No Quariterê, Benedita encontrou uma família, como se refere aos integrantes do coletivo. Nos ensaios, ela conta que sempre é tratada “como uma rainha” pelos colegas de set. Para a atriz, a convivência com pessoas mais jovens é um dos pontos altos, já que, assim como Valda, de A Velhice Ilumina o Vento, Benedita também é animada e gosta de sair. 

“Acho que sou a mais velha da galera, mas falo para eles: sabem por que gosto de ficar perto de vocês? porque sinto que não vou envelhecer. A gente termina o trabalho, vai para o boteco, bebe e dança, eu curto com eles enquanto eles estão lá.
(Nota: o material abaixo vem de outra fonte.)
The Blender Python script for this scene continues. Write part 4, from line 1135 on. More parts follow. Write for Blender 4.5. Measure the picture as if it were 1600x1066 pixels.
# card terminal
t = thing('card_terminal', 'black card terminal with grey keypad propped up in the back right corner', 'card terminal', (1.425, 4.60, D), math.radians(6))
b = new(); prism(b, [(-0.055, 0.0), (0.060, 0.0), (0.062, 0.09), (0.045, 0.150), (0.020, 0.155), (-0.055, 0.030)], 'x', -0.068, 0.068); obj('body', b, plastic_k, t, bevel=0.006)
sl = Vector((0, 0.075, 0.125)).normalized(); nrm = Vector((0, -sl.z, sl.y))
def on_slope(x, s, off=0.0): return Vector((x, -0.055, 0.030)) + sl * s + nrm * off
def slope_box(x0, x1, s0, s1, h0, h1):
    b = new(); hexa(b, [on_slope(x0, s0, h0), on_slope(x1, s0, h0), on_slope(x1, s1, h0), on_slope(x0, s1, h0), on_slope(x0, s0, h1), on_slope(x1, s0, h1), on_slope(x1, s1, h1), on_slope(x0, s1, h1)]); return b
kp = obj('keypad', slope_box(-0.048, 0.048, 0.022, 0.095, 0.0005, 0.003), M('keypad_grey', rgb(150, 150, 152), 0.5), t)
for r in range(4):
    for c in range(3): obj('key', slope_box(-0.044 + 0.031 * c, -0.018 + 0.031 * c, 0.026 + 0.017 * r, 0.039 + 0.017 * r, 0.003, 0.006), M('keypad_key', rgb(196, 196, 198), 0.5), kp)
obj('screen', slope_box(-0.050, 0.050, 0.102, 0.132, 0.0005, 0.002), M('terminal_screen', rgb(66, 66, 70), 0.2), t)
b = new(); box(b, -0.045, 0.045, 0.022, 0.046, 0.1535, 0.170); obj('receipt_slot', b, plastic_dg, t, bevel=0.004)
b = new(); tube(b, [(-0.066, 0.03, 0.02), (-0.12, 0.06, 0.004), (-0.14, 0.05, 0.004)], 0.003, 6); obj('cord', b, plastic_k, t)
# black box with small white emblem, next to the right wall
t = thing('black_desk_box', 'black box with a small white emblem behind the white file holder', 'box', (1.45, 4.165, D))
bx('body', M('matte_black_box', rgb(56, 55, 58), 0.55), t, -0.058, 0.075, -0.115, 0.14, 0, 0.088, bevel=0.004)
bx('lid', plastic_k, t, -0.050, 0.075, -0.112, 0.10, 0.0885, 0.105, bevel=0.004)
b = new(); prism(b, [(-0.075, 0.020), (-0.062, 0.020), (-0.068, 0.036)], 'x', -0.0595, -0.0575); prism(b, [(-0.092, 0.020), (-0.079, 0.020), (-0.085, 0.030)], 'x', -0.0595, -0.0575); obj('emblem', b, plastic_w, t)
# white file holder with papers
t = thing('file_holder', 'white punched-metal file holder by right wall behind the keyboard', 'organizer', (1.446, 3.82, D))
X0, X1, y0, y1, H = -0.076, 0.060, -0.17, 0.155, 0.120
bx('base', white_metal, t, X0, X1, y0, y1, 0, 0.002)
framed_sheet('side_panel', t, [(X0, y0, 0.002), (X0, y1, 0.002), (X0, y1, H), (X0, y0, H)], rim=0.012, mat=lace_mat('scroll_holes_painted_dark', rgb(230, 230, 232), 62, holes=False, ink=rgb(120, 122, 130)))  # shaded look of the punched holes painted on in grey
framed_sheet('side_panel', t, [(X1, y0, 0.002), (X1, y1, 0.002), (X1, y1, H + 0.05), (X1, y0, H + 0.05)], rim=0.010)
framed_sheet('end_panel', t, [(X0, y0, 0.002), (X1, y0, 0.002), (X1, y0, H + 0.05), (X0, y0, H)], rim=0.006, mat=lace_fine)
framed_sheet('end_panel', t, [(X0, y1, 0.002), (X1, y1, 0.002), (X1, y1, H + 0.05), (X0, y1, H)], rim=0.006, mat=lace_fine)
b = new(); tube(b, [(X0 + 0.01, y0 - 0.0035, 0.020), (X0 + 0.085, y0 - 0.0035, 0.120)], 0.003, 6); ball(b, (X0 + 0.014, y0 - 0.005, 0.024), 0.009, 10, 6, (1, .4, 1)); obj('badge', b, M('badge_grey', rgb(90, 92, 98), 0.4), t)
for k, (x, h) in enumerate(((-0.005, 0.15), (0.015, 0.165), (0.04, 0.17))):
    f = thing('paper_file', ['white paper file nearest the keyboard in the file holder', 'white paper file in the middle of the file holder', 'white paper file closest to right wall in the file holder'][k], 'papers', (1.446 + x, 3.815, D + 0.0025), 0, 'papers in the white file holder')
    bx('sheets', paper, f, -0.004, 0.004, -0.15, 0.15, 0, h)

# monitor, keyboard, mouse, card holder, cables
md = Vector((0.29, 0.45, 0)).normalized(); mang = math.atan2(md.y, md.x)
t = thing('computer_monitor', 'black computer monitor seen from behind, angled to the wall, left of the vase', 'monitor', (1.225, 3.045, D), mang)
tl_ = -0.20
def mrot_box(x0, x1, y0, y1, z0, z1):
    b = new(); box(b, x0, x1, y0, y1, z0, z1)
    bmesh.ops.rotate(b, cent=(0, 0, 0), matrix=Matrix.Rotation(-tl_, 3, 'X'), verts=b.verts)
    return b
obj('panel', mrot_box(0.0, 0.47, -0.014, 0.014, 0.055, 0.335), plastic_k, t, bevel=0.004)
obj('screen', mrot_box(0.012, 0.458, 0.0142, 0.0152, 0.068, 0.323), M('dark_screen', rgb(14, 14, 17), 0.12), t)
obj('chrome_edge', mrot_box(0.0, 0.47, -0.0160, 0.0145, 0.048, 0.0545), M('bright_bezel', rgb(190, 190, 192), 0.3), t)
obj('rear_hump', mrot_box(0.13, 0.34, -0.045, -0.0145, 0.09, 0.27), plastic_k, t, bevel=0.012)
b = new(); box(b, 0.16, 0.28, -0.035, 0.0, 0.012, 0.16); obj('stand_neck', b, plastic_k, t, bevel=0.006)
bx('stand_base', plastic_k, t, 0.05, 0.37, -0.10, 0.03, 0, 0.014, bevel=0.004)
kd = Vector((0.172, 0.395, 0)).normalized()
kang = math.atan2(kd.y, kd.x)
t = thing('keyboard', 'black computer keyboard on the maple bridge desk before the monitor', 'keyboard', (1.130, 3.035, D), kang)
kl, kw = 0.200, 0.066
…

Não saio do Rebu com eles, eles falam: ‘Vambora, Benedita’. E eu vou com eles. Fora o respeito que eles têm por mim, eles têm um carinho muito grande por mim, um cuidado… É como se eu fosse a mãe de todos”. 

A atuação foi mais uma das atividades que Benedita encontrou para manter “a cabeça ocupada”. Sorrindo, como permaneceu durante toda a entrevista, ela explica não acreditar em “velhice”, para ela o passar dos anos e as mudanças que chegaram com a terceira idade não são sinônimo de fim. 
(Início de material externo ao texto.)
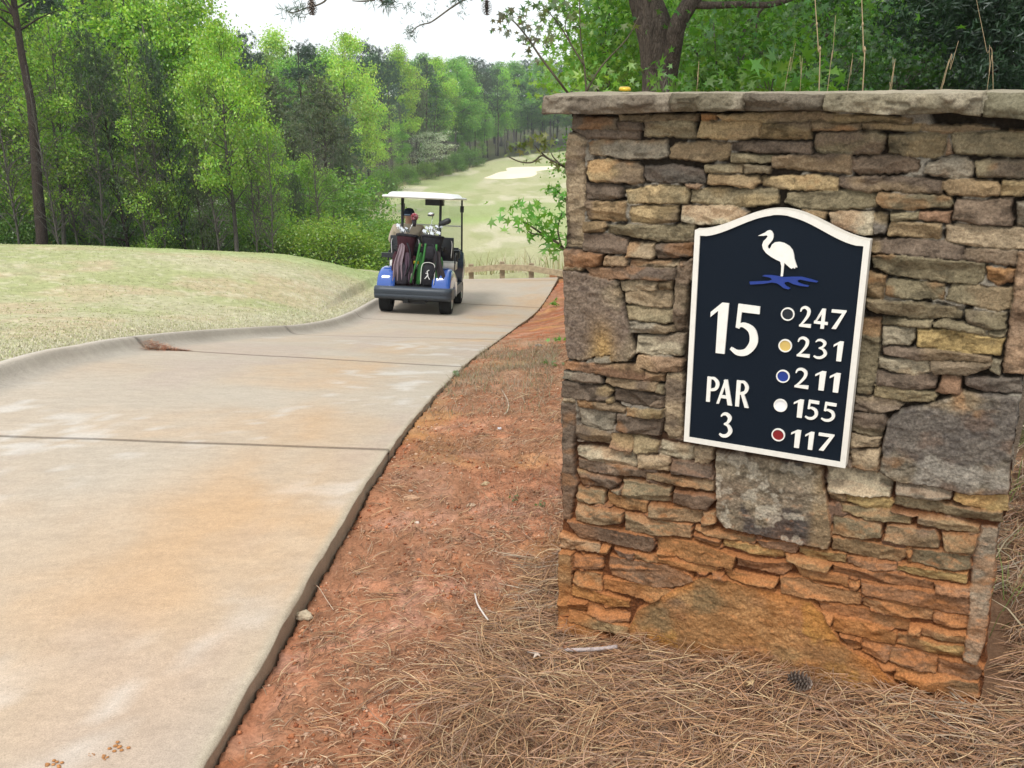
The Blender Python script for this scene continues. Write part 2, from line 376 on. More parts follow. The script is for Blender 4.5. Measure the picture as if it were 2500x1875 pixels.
# ------------------------------------------------------------ concrete path with rolled kerb
joints = [1.05, 4.13, 7.1, 10.1, 13.1, 16.1, 19.1]
vv = [x for x in np.geomspace(0.3, 3.3, 90) - 0.9] + list(np.linspace(2.42, 9, 130)) + list(np.linspace(9.05, 22, 150))
vv = [v for v in vv if all(abs(v - j) > 0.02 for j in joints)]
for j in joints: vv += [j - 0.011, j - 0.006, j + 0.006, j + 0.011]
vv = np.array(sorted(vv))
prof = [(-0.02, -0.30), (-0.012, -0.012), (0.012, 0.0), (0.07, 0.0), (0.090, -0.006), (0.105, -0.022), (0.125, -0.055), (0.15, -0.082), (0.20, -0.104), (0.36, -0.117)]
def path_rows(v):
    rx, rz = tb('rx', v), tb('rz', v); vl = v + 0.3; lx, lz = tb('lx', vl), tb('lz', vl)
    # edge wobble of the slab, as cast and chipped
    rx = rx + 0.006 * (vnoise(v * 2.3, 0 * v, 51) - 0.5) + 0.010 * (fbm(v * 9, 0 * v, 52, 3) - 0.5)
    pts = []
    W = rx - lx
    for o, h in prof: pts.append((lx + o, vl - 0 * o, lz + h))
    ts = np.concatenate([np.linspace(0, 0.94, 40), [0.97, 0.985, 0.993]])
    x0, z0 = lx + 0.36, lz - 0.117
    ze = rz
    for t in ts[1:]:
        x = x0 + (rx - x0) * t; y = vl + (v - vl) * t; z = z0 + (ze - z0) * t
        pts.append((x, y, z + 0.010 * (fbm(x * 1.3, y * 1.3, 53, 2) - 0.5)))
    chip = 0.006 + 0.010 * sstep(0.5, 0.8, fbm(v * 14, v * 0, 54, 3))
    for a_, b_ in ((-.012, .0), (-.006, .3), (-.002, .7), (0, 1)): pts.append((rx + a_, v, rz - chip * b_))
    for b_ in (.006, .014, .05, .07, .22): pts.append((rx - .002 - .006 * vnoise(v * 40, v * 0 + b_ * 99, 56), v, rz - chip - b_))
    return np.stack([np.stack([np.broadcast_to(c, v.shape) for c in p], -1) for p in pts], 1)
PR = path_rows(vv)
for j in joints:
    for k, v in enumerate(vv):
        if abs(v - j) < 0.008: PR[k, 2:-6, 2] -= 0.016
n, m_, _ = PR.shape
i = np.arange(n - 1)[:, None] * m_; j = np.arange(m_ - 1)[None]
PQ = np.stack([i + j, i + j + 1, i + m_ + j + 1, i + m_ + j], -1).reshape(-1, 4)
px_, py_ = PR[..., 0], PR[..., 1]
tt = path_t(px_, py_)
cA = mixc((0.455, 0.40, 0.33), (0.425, 0.355, 0.28), fbm(px_ * 1.3, py_ * 1.3, 61, 5))
wx_, wy_ = px_ + .5 * (fbm(px_ * 2, py_ * 2, 67, 4) - .5), py_ + .5 * (fbm(px_ * 2, py_ * 2, 68, 4) - .5)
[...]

“Tem aquela coisa do preconceito que muitas vezes inibem as pessoas. Às vezes a gente fica sem coragem de fazer, porque alguém vai falar que eu sou velha ou feia, mas não, a gente tem que pelo menos tentar. Atuar foi apenas um desafio, uma brincadeira, fui achando que não ia conseguir. E está aí. Vou ser atriz até chegar nos meus 100 anos, vou atuar muito ainda”.